Source excerpt:
**********

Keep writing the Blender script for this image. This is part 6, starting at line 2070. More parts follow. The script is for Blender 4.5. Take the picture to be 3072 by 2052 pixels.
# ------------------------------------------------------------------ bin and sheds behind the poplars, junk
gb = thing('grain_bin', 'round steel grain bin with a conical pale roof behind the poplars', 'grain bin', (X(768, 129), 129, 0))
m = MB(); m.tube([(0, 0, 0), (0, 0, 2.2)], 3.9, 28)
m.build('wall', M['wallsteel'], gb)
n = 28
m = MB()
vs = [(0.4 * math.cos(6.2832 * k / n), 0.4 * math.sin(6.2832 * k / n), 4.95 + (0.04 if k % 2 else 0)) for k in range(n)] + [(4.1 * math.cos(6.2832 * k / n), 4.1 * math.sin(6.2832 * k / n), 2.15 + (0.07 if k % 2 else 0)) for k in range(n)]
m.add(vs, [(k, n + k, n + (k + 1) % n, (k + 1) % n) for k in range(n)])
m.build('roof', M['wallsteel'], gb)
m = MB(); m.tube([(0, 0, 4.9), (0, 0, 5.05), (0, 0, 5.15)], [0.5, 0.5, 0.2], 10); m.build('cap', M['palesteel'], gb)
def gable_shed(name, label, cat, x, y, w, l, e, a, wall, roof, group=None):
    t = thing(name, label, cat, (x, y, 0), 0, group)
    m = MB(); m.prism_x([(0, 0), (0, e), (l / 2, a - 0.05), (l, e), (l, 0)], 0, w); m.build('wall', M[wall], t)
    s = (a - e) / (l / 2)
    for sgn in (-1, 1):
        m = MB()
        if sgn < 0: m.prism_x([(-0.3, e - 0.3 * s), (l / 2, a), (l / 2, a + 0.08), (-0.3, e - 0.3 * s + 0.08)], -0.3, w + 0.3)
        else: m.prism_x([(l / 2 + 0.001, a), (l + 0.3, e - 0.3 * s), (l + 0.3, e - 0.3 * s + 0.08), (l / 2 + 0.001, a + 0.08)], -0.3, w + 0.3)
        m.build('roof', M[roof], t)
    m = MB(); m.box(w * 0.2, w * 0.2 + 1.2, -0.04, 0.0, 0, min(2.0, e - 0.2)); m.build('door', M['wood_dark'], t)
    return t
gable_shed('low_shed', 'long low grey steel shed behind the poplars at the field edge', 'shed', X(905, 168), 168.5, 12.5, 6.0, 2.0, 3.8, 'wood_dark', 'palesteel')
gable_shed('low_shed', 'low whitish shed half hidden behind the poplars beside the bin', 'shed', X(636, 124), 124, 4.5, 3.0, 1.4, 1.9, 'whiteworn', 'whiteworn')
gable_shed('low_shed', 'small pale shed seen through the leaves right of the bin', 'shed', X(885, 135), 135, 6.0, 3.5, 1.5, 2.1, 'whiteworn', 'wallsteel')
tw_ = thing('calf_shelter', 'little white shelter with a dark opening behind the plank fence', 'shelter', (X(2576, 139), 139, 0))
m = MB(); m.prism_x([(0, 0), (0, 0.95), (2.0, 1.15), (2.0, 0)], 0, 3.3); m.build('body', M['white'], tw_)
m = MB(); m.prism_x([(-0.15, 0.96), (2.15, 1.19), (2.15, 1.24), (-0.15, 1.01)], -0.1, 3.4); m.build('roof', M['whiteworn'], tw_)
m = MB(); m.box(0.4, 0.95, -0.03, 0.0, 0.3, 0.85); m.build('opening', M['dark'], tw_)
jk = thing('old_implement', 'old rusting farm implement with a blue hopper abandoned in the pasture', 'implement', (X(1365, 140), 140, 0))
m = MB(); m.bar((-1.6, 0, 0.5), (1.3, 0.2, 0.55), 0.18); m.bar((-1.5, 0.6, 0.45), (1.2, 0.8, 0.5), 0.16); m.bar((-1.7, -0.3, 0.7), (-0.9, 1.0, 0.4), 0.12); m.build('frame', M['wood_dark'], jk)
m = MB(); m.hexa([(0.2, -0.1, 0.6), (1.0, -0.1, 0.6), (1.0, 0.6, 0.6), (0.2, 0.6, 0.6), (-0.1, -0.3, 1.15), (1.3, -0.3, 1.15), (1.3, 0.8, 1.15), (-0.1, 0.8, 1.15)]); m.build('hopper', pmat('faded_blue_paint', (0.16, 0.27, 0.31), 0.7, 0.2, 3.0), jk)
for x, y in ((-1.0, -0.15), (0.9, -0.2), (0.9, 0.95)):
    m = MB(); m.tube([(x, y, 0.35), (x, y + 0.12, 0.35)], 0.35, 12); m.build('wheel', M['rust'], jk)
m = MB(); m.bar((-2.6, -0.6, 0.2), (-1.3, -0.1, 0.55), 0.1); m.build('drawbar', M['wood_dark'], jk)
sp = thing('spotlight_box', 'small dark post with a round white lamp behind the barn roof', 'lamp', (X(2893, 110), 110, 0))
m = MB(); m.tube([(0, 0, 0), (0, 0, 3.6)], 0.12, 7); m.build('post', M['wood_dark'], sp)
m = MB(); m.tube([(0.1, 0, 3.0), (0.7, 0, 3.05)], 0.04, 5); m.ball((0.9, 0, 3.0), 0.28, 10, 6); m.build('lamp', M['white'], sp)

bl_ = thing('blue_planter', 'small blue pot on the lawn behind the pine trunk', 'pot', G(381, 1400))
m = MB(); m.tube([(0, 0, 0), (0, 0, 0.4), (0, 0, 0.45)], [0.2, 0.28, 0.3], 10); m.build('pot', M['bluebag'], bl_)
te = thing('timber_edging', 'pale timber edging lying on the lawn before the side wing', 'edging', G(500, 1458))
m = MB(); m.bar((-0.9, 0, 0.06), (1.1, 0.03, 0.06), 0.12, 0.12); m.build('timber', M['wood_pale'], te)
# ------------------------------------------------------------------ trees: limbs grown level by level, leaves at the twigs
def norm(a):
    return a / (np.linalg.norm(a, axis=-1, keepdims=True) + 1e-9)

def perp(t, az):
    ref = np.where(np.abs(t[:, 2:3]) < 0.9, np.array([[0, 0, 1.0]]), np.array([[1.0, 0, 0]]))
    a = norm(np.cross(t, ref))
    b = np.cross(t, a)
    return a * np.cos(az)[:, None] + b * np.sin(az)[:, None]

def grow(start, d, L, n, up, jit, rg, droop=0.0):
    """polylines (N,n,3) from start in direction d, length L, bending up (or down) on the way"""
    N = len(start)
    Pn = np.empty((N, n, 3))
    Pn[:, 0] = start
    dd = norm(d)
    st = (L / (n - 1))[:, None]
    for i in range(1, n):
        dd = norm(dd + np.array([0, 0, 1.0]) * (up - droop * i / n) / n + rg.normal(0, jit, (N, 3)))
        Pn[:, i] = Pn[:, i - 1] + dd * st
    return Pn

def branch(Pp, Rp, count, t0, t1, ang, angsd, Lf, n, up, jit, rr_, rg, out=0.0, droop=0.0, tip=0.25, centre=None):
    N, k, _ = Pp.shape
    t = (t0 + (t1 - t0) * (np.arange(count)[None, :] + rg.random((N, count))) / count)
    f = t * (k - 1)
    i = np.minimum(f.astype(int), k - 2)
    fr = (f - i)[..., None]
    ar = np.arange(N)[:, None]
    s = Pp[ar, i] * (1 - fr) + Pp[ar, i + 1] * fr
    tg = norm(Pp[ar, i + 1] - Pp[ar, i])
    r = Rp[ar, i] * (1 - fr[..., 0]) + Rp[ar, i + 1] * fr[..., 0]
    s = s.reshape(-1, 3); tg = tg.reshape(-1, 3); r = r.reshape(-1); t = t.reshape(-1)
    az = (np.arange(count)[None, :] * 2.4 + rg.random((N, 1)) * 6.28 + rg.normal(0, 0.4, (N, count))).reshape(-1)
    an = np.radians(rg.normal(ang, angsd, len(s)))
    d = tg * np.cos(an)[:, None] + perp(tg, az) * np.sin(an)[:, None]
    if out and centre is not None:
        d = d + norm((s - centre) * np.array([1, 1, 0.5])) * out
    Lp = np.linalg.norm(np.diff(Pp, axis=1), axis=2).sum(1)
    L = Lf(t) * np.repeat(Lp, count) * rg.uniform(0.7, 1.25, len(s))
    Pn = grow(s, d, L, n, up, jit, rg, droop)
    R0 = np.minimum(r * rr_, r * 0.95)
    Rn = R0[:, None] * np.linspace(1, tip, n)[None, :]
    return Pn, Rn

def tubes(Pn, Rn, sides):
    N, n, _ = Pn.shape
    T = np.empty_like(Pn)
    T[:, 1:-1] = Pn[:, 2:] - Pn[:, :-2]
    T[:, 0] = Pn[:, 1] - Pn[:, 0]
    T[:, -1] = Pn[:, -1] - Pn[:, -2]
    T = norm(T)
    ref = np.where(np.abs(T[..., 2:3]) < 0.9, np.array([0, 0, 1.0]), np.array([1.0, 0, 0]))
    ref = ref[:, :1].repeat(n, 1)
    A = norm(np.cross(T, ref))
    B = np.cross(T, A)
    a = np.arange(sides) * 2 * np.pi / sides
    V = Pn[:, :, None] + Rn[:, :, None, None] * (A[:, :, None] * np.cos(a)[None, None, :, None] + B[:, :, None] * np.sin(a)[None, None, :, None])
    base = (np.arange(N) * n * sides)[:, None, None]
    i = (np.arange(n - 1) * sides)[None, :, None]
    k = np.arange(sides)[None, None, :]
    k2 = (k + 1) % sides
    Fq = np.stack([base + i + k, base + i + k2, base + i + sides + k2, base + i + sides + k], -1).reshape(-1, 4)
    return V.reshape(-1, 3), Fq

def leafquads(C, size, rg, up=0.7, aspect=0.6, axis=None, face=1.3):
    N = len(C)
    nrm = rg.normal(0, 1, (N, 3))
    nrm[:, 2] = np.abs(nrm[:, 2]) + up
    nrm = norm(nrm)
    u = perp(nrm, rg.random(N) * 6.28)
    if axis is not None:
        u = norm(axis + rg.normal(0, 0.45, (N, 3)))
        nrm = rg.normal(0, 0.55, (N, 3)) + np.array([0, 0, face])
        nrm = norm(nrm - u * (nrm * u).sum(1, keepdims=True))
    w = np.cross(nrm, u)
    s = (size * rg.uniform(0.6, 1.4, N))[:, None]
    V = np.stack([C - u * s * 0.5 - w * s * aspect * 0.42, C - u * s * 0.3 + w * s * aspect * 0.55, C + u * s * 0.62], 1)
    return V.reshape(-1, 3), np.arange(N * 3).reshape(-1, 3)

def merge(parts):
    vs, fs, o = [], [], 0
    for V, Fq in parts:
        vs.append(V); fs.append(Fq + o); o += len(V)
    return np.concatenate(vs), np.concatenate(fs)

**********

Directive: Your answer should be a single number: the count of lines in the material above that contain "parts".

Correct output: 3